See How They Run           4 stars

For a fun time you won’t be disappointed with the new whodunit “See How They Run” by director Tom George and writer Mark Chappell. The comedy mystery does a variation of the play within a play theme, using Agatha Christie’s popular stage play “The Mousetrap” that has reached its one hundredth performance in 1953 London’s West End. There is a plan to turn the hit play into a film version to be directed by Hollywood director Leo Kopernick (Adrien Brody who I have not seen in ages) and written by Mervyn Cocker-Norris (David Ayelowo). Early on in the movie one of the film crew turns up dead at the play’s after party, done in by a mysterious dark figure in a coat and hat.
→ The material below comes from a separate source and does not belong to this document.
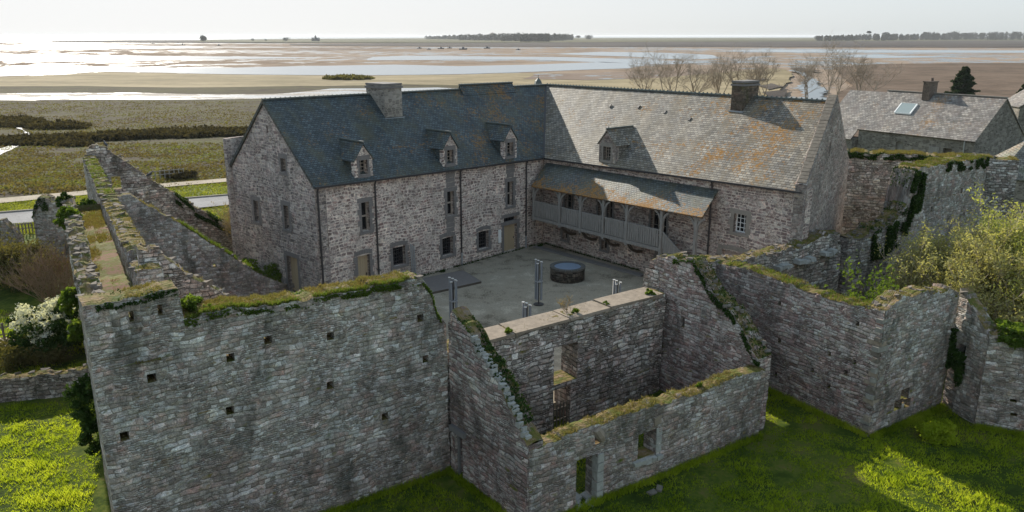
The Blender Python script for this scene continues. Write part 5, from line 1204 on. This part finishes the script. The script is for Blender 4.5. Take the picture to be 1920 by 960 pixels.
# grass over the meadow (uncountable)
def scatter(poly, n):
    poly = np.array(poly); lo, hi = poly.min(0), poly.max(0); P = lo+(hi-lo)*RNG.random((n, 2)); ins = np.zeros(n, bool); j = len(poly)-1
    for i in range(len(poly)):
        xi, yi = poly[i]; xj, yj = poly[j]; c = ((yi > P[:, 1]) != (yj > P[:, 1])) & (P[:, 0] < (xj-xi)*(P[:, 1]-yi)/(yj-yi+1e-9)+xi); ins ^= c; j = i
    return P[ins]
Q = [scatter([(1.5, 22.6), (10.2, 28.5), (10.6, 29.8), (14.4, 28.5), (18.9, 31.2), (19.0, 29.4), (25.6, 26.6), (24, 15), (1, 15)], 60000),
     scatter([(-12.2, 18), (-17.9, 32.6), (-26, 30.3), (-26, 14), (-12, 14)], 42000), scatter([(-18.5, 33.4), (-22, 40), (-38, 48), (-38, 32), (-26.5, 31.2)], 22000),
     scatter([(-3.0, 25.4), (.3, 22.6), (-2.0, 20), (-9, 20.7)], 9000), scatter([(.9, 23.6), (9.3, 29), (6.8, 32.8), (-1.4, 26.9)], 7000),
     scatter([(9.8, 30), (13.8, 29.8), (10.6, 35.8), (9.2, 34)], 5000), scatter([(-25, 56), (-18, 63), (-60, 64), (-60, 52)], 12000)]
Q = np.concatenate(Q); z = mz(Q[:, 0], Q[:, 1]); dens = vn(Q[:, 0]*.9, Q[:, 1]*.9, 21)*.6+vn(Q[:, 0]*3.1, Q[:, 1]*3.1, 22)*.4; kk = dens > .30; Q, z, dens = Q[kk], z[kk], dens[kk]
hh = .05+.34*np.clip(dens-.38, 0, .6)
tag(blades('grass', np.stack([Q[:, 0], Q[:, 1], z-.01], 1), hh, .028, M['grass'], None, .6, 3), kind='stuff')
FRG = []
def frg(fn, s0, s1, n, off=.12, z=None):
    for k in range(n):
        s_ = random.uniform(s0, s1); p = fn(s_, -abs(random.gauss(0, off))-.03, 0)
        if float(vn(s_*1.1, s0, 4)) > .3 or z is None: FRG.append((p[0], p[1], float(mz(p[0], p[1])) if z is None else z))
for w_ in (w1, w7, w8, w11, w12, w14): frg(w_['pt'], 0, w_['L'], 1600 if w_ is not w7 else 700)

tag(blades('wall_foot_weeds', np.array(FRG), .2, .03, M['grass'], None, .6, 3), kind='stuff')
FRG = []; frg(pA, .2, 19, 500, .07, 0.0); frg(pB, .3, 12, 400, .08, 0.0)
tag(blades('courtyard_edge_weeds', np.array(FRG), .14, .03, M['ivy'], None, .6, 3), kind='stuff')
# scattered tussocks over the marsh
TU = []
for x0, x1, y0, y1, n_, z_ in ((-60, 480, 268, 345, 5200, -1.5), (-60, 560, 190, 250, 4200, -1.6), (-20, 440, 345, 362, 500, -1.4)):
    for k in range(n_):
        x, y = gp(random.uniform(x0, x1), random.uniform(y0, y1), z_)
        if float(vn(x*.12, y*.12, 31)) > .22: TU.append((x, y, z_))
VG = []
for k in range(16000):
    qx = random.uniform(-60, 460); qy = 378-.094*qx; x, y = gp(qx, random.uniform(qy, 440), -1.4)
    if x < -19: VG.append((x, y, -1.38))
VG = np.array(VG)
# keep the grass off the road and the path
def band(a, b, z): A_, B_ = np.array(gp(*a, z)), np.array(gp(*b, z)); return A_, B_
def near(P_, line, z, w):
    ok = np.ones(len(P_), bool)
    for a, b in zip(line, line[1:]):
        A_, B_ = np.array(gp(*a, z)), np.array(gp(*b, z)); d_ = B_-A_; t_ = np.clip(((P_[:, :2]-A_)@d_)/(d_@d_), 0, 1); ok &= np.hypot(*(P_[:, :2]-(A_+t_[:, None]*d_)).T) > w
    return ok
VG = VG[near(VG, [(-400, 446), (0, 410), (125, 400), (330, 383.5), (428, 375), (640, 360)], -1.25, 2.6) & near(VG, [(-400, 405), (0, 376), (130, 364), (297, 348), (424, 337), (700, 321)], -1.3, 1.5)]
tag(blades('verge_grass', VG, .16, .09, M['verge_blade'], None, .7, 3), kind='stuff')
TU = np.array(TU); TU2 = np.repeat(TU, 4, 0)+RNG.normal(size=(len(TU)*4, 3))*np.array([.8, .6, .025])
tag(leaves_mesh('marsh_tussocks', TU2, .24, M['tussock'], None, up=.3), kind='stuff')
# stones in the grass
for k, (x, y) in enumerate((gp(1222, 925, -.6), gp(1236, 918, -.6))):
    mb = MB(); mb.rock((x, y, -.58), (.3, .22, .14), U(30+40*k), jit=.3); tag(mb.build('fallen_stone', M['rubble'], loc=(x, y, -.6)), ('left' if k == 0 else 'right')+' one of two fallen stones in the grass before the cottage', 'stone', 'fallen stones in the grass')
# fence by the low ground at left
fn_ = thing('rail_fence', 'weathered wooden rail fence beside the blossom bush', 'fence', (*gp(10, 650, -.8), -.8))
FA, FB = np.array(gp(-40, 655, -.8)), np.array(gp(60, 640, -.8))
for k in range(5):
    q = FA+(FB-FA)*k/4; mb = MB(); mb.tube([(*q, -.9), (*q, .45)], .06, 6); mb.build('post', M['bark'], fn_)
mb = MB()
for z in (-.2, .2): mb.tube([(*FA, z), (*FB, z+.03)], .035, 5)
mb.build('rail', M['bark'], fn_)
pth = sheet('sand_path', G_([(-60, 665), (0, 655), (60, 648), (62, 632), (0, 635), (-60, 640)], -.55), -.50, M['path'])
# fences by road
def wirefence(label, a, b, z, n, h=1.0, mat='bark'):
    A_, B_ = np.array(gp(*a, z)), np.array(gp(*b, z)); t_ = thing('post_fence', label, 'fence', (*A_, z))
    for k in range(n):
        q = A_+(B_-A_)*k/(n-1); mb = MB(); mb.box((*q, z+h/2), (.1, .1, h), (B_-A_)/np.hypot(*(B_-A_))); mb.build('post', M[mat], t_)
    mb = MB()
    for zz in (z+h*.5, z+h*.92): mb.beam((*A_, zz), (*B_, zz), .05, .07)
    mb.build('rail', M[mat], t_)
wirefence('low wooden fence on the verge between road and pillar', (-20, 446), (62, 436), -1.3, 14, .9)
wirefence('short wooden fence beside the path right of the far gable', (283, 337), (345, 331), -1.3, 8, 1.0, 'wood')
# dry shrubs by path
for x_, y_, r_, lb in ((340, 332, 1.6, 'reddish dry shrub by the path right of the far gable'), (325, 330, 1.2, 'smaller dry shrub by the path fence')):
    x, y = gp(x_, y_, -1.4); P = clumps((x, y, -1.1), (r_*1.2, r_, .4), 30, 1200, .5); plant('dry_shrub', lb, 'shrub', (x, y, -1.4), P, .22, 'marshbush')
# dark creek bushes on the marsh: continuous growth
cb = []
for x0, x1, y0, y1, n_ in ((40, 520, 264, 247, 110), (200, 500, 254, 245, 30), (0, 110, 232, 240, 26), (-60, 30, 262, 268, 16), (20, 150, 268, 270, 24), (-60, 60, 226, 226, 16), (110, 150, 236, 238, 8)):
    for k in range(n_):
        tt = (k+random.random())/n_; x, y = gp(x0+(x1-x0)*tt, y0+(y1-y0)*tt+random.uniform(-3.5, 3.5), -1.5)
        cb.append(ell((x, y, -1.3), (3.0, 1.8, .9*random.uniform(.3, 1)), 150))
P = np.concatenate(cb); tag(leaves_mesh('marsh_scrub', P, .45, M['marshbush'], None), kind='stuff')
x, y = gp(655, 148, -2); P = clumps((x, y, -1.9), (9, 9, .5), 60, 3500, 1.6, .4); P = P[P[:, 2] > -2]; plant('marsh_islet', 'low ochre islet of scrub on the beige flat', 'scrub', (x, y, -2), P, 1.3, 'shrub')

# bare trees behind the house
for i, (px, h, sp, sd_) in enumerate(((1215, 9.5, 6, 1), (1255, 10.5, 6, 2), (1300, 9.5, 5.5, 3), (1345, 10, 5.5, 4), (1395, 10.5, 6, 5), (1430, 9, 5, 6), (1512, 11, 5, 7), (1560, 13, 8, 8), (1612, 11.5, 8, 9))):
    y0 = 178 if i < 6 else 186; x, y = gp(px, y0+4, -1.6); y = y
    k = y/170
    sb, tips = branchy((x, y, -1.8), h*k*.95, sp*k*1.1, 6, .16*k, 4, 3, .42, 100+sd_, .17, .02)
    lb = ('pale bare tree behind the ridge, %s from the left of its row' % ('first', 'second', 'third', 'fourth', 'fifth', 'sixth')[i]) if i < 6 else ('slim bare tree beside the stream behind the roof', 'widest bare tree behind the end of the roof', 'spreading bare tree just left of the farm roof')[i-6]
    t_ = thing('bare_tree', lb, 'tree', (x, y, -1.8), 'bare trees behind the house'); o = sb.build('branches', M['twig'], t_)
# pine
def conifer(label, px, py, top, z=-1.5, wid=.38, seed=1):
    x, y = gp(px, py, z); D = math.hypot(x, y); u = (480-top)/F_PX; dep = math.tan(PITCH-math.atan(u)); zt = CH-y*dep; h = zt-z
    t_ = thing('pine_tree', label, 'tree', (x, y, z)); mb = MB(); mb.tube([(x, y, z), (x, y, zt-.3)], [.22*h/8, .03], 7); mb.build('trunk', M['bark'], t_)
    rs = random.Random(seed); out = []; lim = MB()
    for k in range(34):
        zz = .12+.86*k/34; r = h*wid*(1-zz)**.8*(.65+.5*rs.random())+.15; a = k*2.4+rs.random()
        for j in range(3):
            a2 = a+j*2.1; c0 = Vector((x, y, z+zz*h)); c1 = c0+Vector((math.cos(a2)*r, math.sin(a2)*r, r*.12)); lim.tube([c0, c1], [.05, .02], 3, cap=False)
            for q in (.45, .75, 1): out.append(ell(tuple(c0.lerp(c1, q)), (r*.22+.12, r*.22+.12, .22), 60))
    leaves_mesh('crown', np.concatenate(out), .22*h/9, M['pine'], t_, asp=2.5); lim.build('limbs', M['bark'], t_); return t_
conifer('single dark pine standing on the brown flat beyond the farmhouse', 1799, 205, 124)
conifer('dark pine cut by the right edge of the view', 1919, 215, 150, seed=4)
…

In steps Inspector Stoppard (Sam Rockwell of Seven Psychopaths and Three Billboards Outside Ebbing, Missouri) of Scotland Yard to be aided by rookie officer Constable Stalker (Saoirse Ronan of Brooklyn and Lady Bird) who are tasked with identifying the murderer. Stoppard sets about interviewing the myriad of suspects all of whom seem to have a possible motive while the enthusiastic Stalker tries to help in amusing fashion. (She writes everything down in her notebook including Stoppard’s advice of Do not jump to conclusions.) The suspects even include famous actor Richard Attenborough (Harris Dickinson) who stars in the play. The movie features multiple flashbacks and on screen titles to show the passage of time that all serve to fill in the details. Especially entertaining are the interactions between the experienced but put upon Stoppard and the rookie Stalker who proves to be somewhat annoying, but observant. Of course, we eventually reach the inevitable gathering of the suspects in a room that even includes the famed Miss Christie where the murderer is to be revealed. For Agatha Christie enthusiasts there are many references to her works and characters that I will not go into. The movie is a good time with a story containing many red herrings and a few twists as a good murder mystery should. The advice “Do not Jump to Conclusions” is a very good rule to follow.